● What the exercise asks
Without the images, write out the whole listing exactly.
***
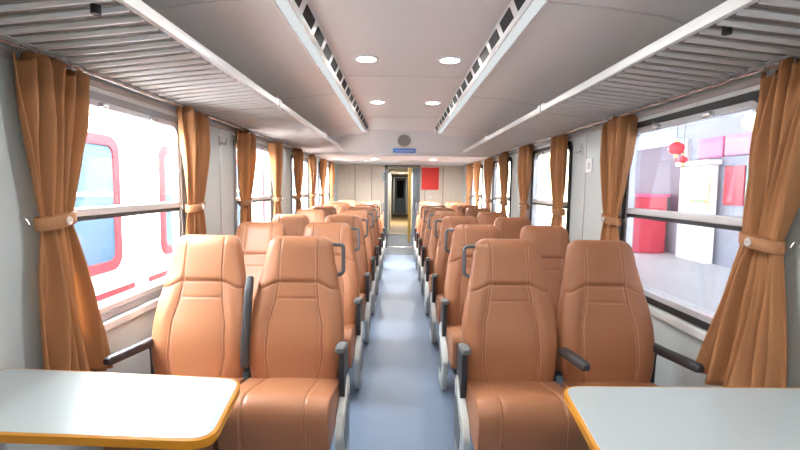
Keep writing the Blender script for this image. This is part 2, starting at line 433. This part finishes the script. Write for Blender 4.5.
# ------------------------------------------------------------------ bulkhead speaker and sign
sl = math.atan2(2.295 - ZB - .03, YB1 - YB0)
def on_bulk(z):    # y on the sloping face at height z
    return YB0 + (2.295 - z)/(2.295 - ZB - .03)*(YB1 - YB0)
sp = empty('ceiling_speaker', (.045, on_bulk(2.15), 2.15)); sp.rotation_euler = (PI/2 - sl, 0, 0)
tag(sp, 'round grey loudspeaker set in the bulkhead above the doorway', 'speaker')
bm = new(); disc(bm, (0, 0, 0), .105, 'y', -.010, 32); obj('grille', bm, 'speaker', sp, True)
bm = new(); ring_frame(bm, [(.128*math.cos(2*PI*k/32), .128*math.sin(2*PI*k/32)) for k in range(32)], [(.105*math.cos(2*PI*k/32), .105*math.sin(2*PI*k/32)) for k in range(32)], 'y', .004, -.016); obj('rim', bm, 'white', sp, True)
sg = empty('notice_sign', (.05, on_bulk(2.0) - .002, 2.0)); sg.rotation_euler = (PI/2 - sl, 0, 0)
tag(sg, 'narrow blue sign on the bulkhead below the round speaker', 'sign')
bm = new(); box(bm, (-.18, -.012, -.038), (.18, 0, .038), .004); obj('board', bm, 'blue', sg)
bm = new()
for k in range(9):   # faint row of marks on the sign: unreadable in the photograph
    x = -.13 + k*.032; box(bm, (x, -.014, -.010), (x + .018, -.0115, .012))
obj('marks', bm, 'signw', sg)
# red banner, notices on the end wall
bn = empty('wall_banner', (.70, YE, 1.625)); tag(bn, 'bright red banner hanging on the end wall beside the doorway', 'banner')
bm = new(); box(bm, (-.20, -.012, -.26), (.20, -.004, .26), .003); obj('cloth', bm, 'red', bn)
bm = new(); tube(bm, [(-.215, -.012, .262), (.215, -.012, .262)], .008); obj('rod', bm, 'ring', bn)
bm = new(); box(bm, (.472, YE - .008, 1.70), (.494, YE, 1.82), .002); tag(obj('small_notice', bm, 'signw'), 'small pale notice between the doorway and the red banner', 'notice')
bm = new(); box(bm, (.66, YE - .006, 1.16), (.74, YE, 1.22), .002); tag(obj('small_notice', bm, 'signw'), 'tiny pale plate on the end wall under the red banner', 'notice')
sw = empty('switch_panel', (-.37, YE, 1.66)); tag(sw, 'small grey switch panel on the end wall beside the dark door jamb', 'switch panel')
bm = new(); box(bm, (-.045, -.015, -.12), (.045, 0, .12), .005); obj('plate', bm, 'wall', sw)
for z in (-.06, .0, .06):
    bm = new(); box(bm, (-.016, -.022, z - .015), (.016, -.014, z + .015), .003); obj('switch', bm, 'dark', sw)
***
● Task answer
Keep writing the Blender script for this image. This is part 2, starting at line 433. This part finishes the script. Write for Blender 4.5.
# ------------------------------------------------------------------ bulkhead speaker and sign
sl = math.atan2(2.295 - ZB - .03, YB1 - YB0)
def on_bulk(z):    # y on the sloping face at height z
    return YB0 + (2.295 - z)/(2.295 - ZB - .03)*(YB1 - YB0)
sp = empty('ceiling_speaker', (.045, on_bulk(2.15), 2.15)); sp.rotation_euler = (PI/2 - sl, 0, 0)
tag(sp, 'round grey loudspeaker set in the bulkhead above the doorway', 'speaker')
bm = new(); disc(bm, (0, 0, 0), .105, 'y', -.010, 32); obj('grille', bm, 'speaker', sp, True)
bm = new(); ring_frame(bm, [(.128*math.cos(2*PI*k/32), .128*math.sin(2*PI*k/32)) for k in range(32)], [(.105*math.cos(2*PI*k/32), .105*math.sin(2*PI*k/32)) for k in range(32)], 'y', .004, -.016); obj('rim', bm, 'white', sp, True)
sg = empty('notice_sign', (.05, on_bulk(2.0) - .002, 2.0)); sg.rotation_euler = (PI/2 - sl, 0, 0)
tag(sg, 'narrow blue sign on the bulkhead below the round speaker', 'sign')
bm = new(); box(bm, (-.18, -.012, -.038), (.18, 0, .038), .004); obj('board', bm, 'blue', sg)
bm = new()
for k in range(9):   # faint row of marks on the sign: unreadable in the photograph
    x = -.13 + k*.032; box(bm, (x, -.014, -.010), (x + .018, -.0115, .012))
obj('marks', bm, 'signw', sg)
# red banner, notices on the end wall
bn = empty('wall_banner', (.70, YE, 1.625)); tag(bn, 'bright red banner hanging on the end wall beside the doorway', 'banner')
bm = new(); box(bm, (-.20, -.012, -.26), (.20, -.004, .26), .003); obj('cloth', bm, 'red', bn)
bm = new(); tube(bm, [(-.215, -.012, .262), (.215, -.012, .262)], .008); obj('rod', bm, 'ring', bn)
bm = new(); box(bm, (.472, YE - .008, 1.70), (.494, YE, 1.82), .002); tag(obj('small_notice', bm, 'signw'), 'small pale notice between the doorway and the red banner', 'notice')
bm = new(); box(bm, (.66, YE - .006, 1.16), (.74, YE, 1.22), .002); tag(obj('small_notice', bm, 'signw'), 'tiny pale plate on the end wall under the red banner', 'notice')
sw = empty('switch_panel', (-.37, YE, 1.66)); tag(sw, 'small grey switch panel on the end wall beside the dark door jamb', 'switch panel')
bm = new(); box(bm, (-.045, -.015, -.12), (.045, 0, .12), .005); obj('plate', bm, 'wall', sw)
for z in (-.06, .0, .06):
    bm = new(); box(bm, (-.016, -.022, z - .015), (.016, -.014, z + .015), .003); obj('switch', bm, 'dark', sw)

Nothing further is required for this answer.